I was around for when VR was a passing fad in the 1990s. I tried Doom on a VR display. It was kinda fun but just not something you're going to get into unless you're a hardcore gamer with lots of money and time / space to use it. Setting the whole thing up, moving furniture and so on means it'll probably end up as being “too much like hard work” to set up when you can just sit at a PC or TV and press “go”.

I suspect this one big game will be completed, not give the kind of kick start for the tech they wanted to make further big titles profitable and it'll die a death.

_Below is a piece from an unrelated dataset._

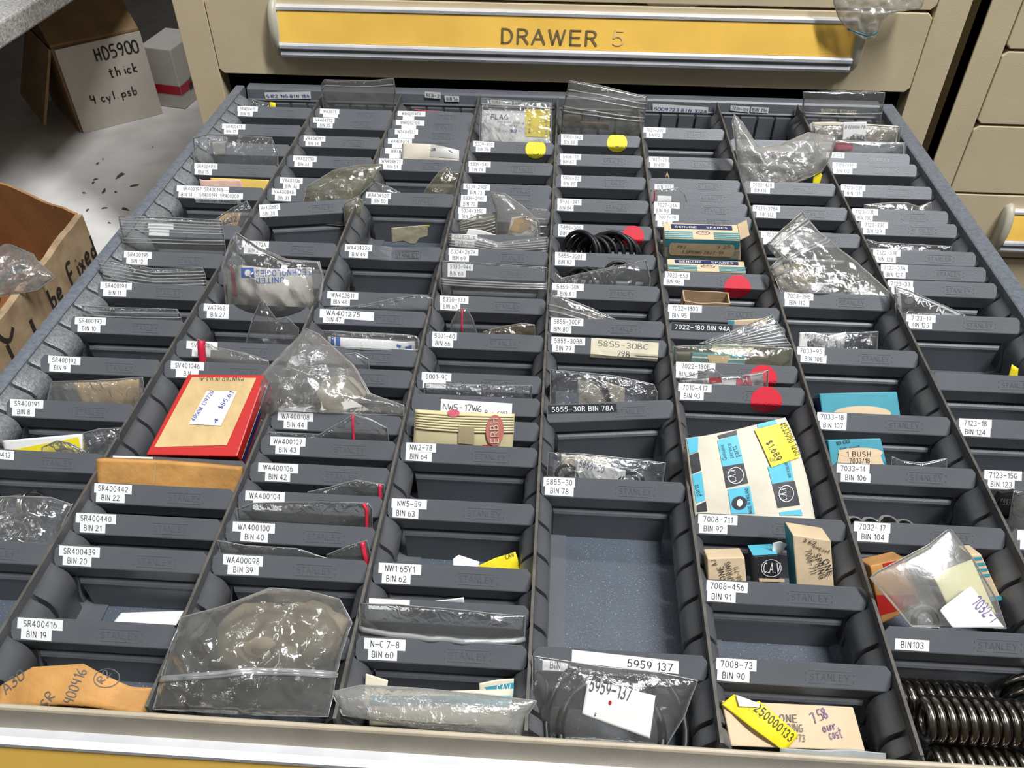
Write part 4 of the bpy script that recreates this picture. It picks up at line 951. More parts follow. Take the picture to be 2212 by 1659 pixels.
bag('clear bag with a red zip line behind the divider reading BIN 43', 16.35, 20, [(580, 934), (690, 938), (764, 896), (800, 905), (836, 925), (843, 955), (578, 944)], (0, 4, 5, 6), CLEAR, 3, 1.6, 36, 26, red=('v', .72, 1.6), ext=.006)
bag('clear bag with a red zip end behind the divider reading BIN 41', 14.35, 20, [(665, 1062), (720, 1050), (770, 1037), (830, 1047), (832, 1075), (668, 1066)], (0, 3, 4, 5), CLEAR, 4, 2.4, 40, 27, red=('v', .95, 2.0))
bag('clear bag with red zip end and bright fold behind the divider reading BIN 40', 13.35, 20, [(511, 1100), (550, 1086), (700, 1084), (795, 1087), (804, 1098), (802, 1142), (512, 1124)], (0, 3, 5, 6), CLEAR, 5, 1.8, 36, 28, red=('v', .965, 2.0), zips=[.6])
bag('flat shiny clear bag at the left behind the divider reading BIN 39', 12.35, 20, [(469, 1167), (530, 1178), (640, 1185), (705, 1205), (690, 1210), (485, 1196)], (0, 3, 4, 5), CLEAR, 3, 2.2, 44, 29)
bag('small clear bag with a red zip at the right behind the divider reading BIN 39', 12.35, 20, [(706, 1198), (750, 1180), (792, 1168), (802, 1200), (800, 1212), (705, 1206)], (0, 2, 4, 5), CLEAR, 4, 2.4, 50, 30, red=('v', .9, 2.6))
for (px, py, s, sd, nm) in ((565, 1375, (.018, .016, .010), 3, 'brown wrapped lump at the left inside the largest clear bag'), (660, 1372, (.017, .015, .010), 5, 'brown wrapped lump at the right inside the largest clear bag')):
    blob(nm, atz(px, py, ZP - .004), s, WRAP, sd)
bag('largest clear zip bag bulging at the front of the third column', 8.5, 60, [(391, 1334), (491, 1306), (582, 1270), (660, 1275), (733, 1294), (760, 1345), (735, 1420), (709, 1548), (500, 1545), (328, 1536), (352, 1449)], (0, 4, 7, 9), GREYF, 15, 6, 36, 31, sharp=.75, nu=56, nv=44, z=2, ext=0, zips=[.66, .68], zw=.002)
# --- fourth column
o, pl = sheet('white printed packet with a yellow price sticker at the rear of the fourth column', 35.5, 36, [(1042, 238), (1135, 240), (1188, 240), (1188, 297), (1040, 289)], (0, 2, 3, 4), m=PAPER, amp=.6, name='packet', cat='packet')
ink(o, pl, 'FLAG', (1060, 257), (1097, 258), 4.0, INK); ink(o, pl, '=', (1051, 249), (1058, 249), 1.4, INK); ink(o, pl, '170-5391 250R-B', (1073, 265), (1132, 269), 1.7, GREYINK); ink(o, pl, 'CYL. HEAD.', (1080, 272), (1120, 275), 1.7, GREYINK); ink(o, pl, '-10-', (1088, 286), (1128, 286), 2.6, BLUEINK, True, .12)
patch(o, pl, [(1135, 236), (1189, 238), (1187, 297), (1136, 295)], YELP, name='price_sticker', off=.0006, label='yellow price sticker'); ink(o, pl, '07-0-59053', (1182, 292), (1183, 242), 2.0, INK, off=.001); ink(o, pl, '$ 2.54', (1143, 258), (1141, 288), 1.8, INK, off=.001)
bag('clear bag around the white packet at the rear of the fourth column', 35.3, 36, [(1040, 212), (1192, 222), (1192, 308), (1034, 300)], m=CLEAR, puff=3, amp=1.2, seed=32, zips=[.1])
o, pl = sheet('torn white paper slip behind the divider reading BIN 70', 27.35, 20, [(1012, 494), (1040, 497), (1072, 508), (1066, 514), (1000, 512)], (0, 2, 3, 4), m=PAPER, amp=.8, ext=.004)
o, pl = sheet('folded brown and white printed paper inside the cone shaped bag', 27.7, 25, [(1105, 470), (1130, 466), (1160, 480), (1167, 514), (1090, 512)], (0, 2, 3, 4), m=PAPER, amp=1.2, freq=50)
patch(o, pl, [(1112, 472), (1142, 468), (1148, 492), (1125, 504), (1100, 500)], TANP, cor=(0, 1, 2, 4)); ink(o, pl, 'NOT', (1150, 478), (1162, 492), 2.2, INK); ink(o, pl, '5/6', (1140, 498), (1162, 506), 2.6, INK)
bag('cone shaped cloudy bag rising behind the divider reading BIN 70', 27.5, 22, [(1059, 415), (1090, 418), (1130, 445), (1166, 480), (1168, 516), (1070, 512), (1072, 460)], (0, 1, 4, 5), CLOUD, 7, 3, 40, 33, z=2)
bag('ridged clear zip bag lying left of the cone shaped bag', 27.6, 25, [(992, 480), (1030, 465), (1072, 458), (1074, 500), (1050, 510), (994, 504)], (0, 2, 3, 5), YELF, 3, .8, 30, 34, zips=[.15, .27, .39, .5, .62, .74], zw=.0008, ext=.004)
bag('small ridged clear bag at the right of the cone shaped bag', 28.4, 15, [(1140, 449), (1182, 453), (1180, 512), (1150, 510)], m=CLOUD, puff=2, amp=.8, seed=35, zips=[.2, .35, .5])
bag('wavy clear zip bag across the divider reading BIN 70', 26.5, 18, [(970, 505), (1025, 510), (1075, 524), (1182, 512), (1183, 545), (1080, 542), (970, 538)], (0, 3, 4, 6), CLOUD, 3, .8, 26, 36, zips=[.15, .28, .41, .54, .67, .8], zw=.0008, ext=.004)
bag('flat clear zip bag standing across the divider reading BIN 68', 23.5, 14, [(951, 564), (1060, 570), (1181, 578), (1182, 648), (960, 643), (953, 620)], (0, 2, 3, 4), CLEAR, 3, .9, 30, 37, zips=[.30, .34, .38], zw=.0014, nv=34)
bag('peaked clear bag with a red seal behind the divider reading BIN 66', 21.4, 14, [(975, 695), (990, 668), (1008, 666), (1022, 690), (1044, 722), (968, 718)], (1, 2, 4, 5), CLEAR, 5, 2.4, 44, 38, red=('v', .5, 1.2))
bag('small brown tinted bag behind the divider reading BIN 66', 21.35, 20, [(1044, 716), (1090, 704), (1128, 698), (1155, 702), (1158, 726), (1040, 722)], (0, 3, 4, 5), film('brown_film', (.6, .52, .4), .25, .4, .12, (.33, .27, .18)), 4, 3, 50, 39)
bag('crinkled silvery bag standing in front of the divider reading 5001-9C', 18.25, 22, [(917, 828), (1030, 831), (1149, 833), (1149, 864), (913, 858)], (0, 2, 3, 4), FOIL, 3, 1.6, 60, 40, ext=.01)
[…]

I really can see VR kicking off in the same way laser quest / arcades work. But there has to be the games built for it.
I think VR will take another leap when Sony releases the next generation of PSVR. Valve's Index is just too expensive to affect mainstream.
VR is a dead end. AR (projecting things into the real world behind,) may do better. IMO of course.
philehidiot
I was around for when VR was a passing fad in the 1990s. I tried Doom on a VR display. It was kinda fun but just not something you're going to get into unless you're a hardcore gamer with lots of money and time / space to use it. Setting the whole thing up, moving furniture and so on means it'll probably end up as being “too much like hard work” to set up when you can just sit at a PC or TV and press “go”.

I suspect this one big game will be completed, not give the kind of kick start for the tech they wanted to make further big titles profitable and it'll die a death.

I really can see VR kicking off in the same way laser quest / arcades work. But there has to be the games built for it.

It's not, you don't need space to play VR, you don't need to move to play VR, you don't even need VR controllers to play VR, you can enjoy VR with a good old console controller in the comfort of your couch. Just move the character using the controller. What's really stones in VR's way are: price, cost of the HMD, cost of the VR capable hardware, and undesirable effects that some users experience for various reasons and those will probably stay out of VR no matter what.

The reason VR won't die is VR Chat, people are just lazy and shy and like things like that for some reason. Just look at all the online social games out there all of them with so much users.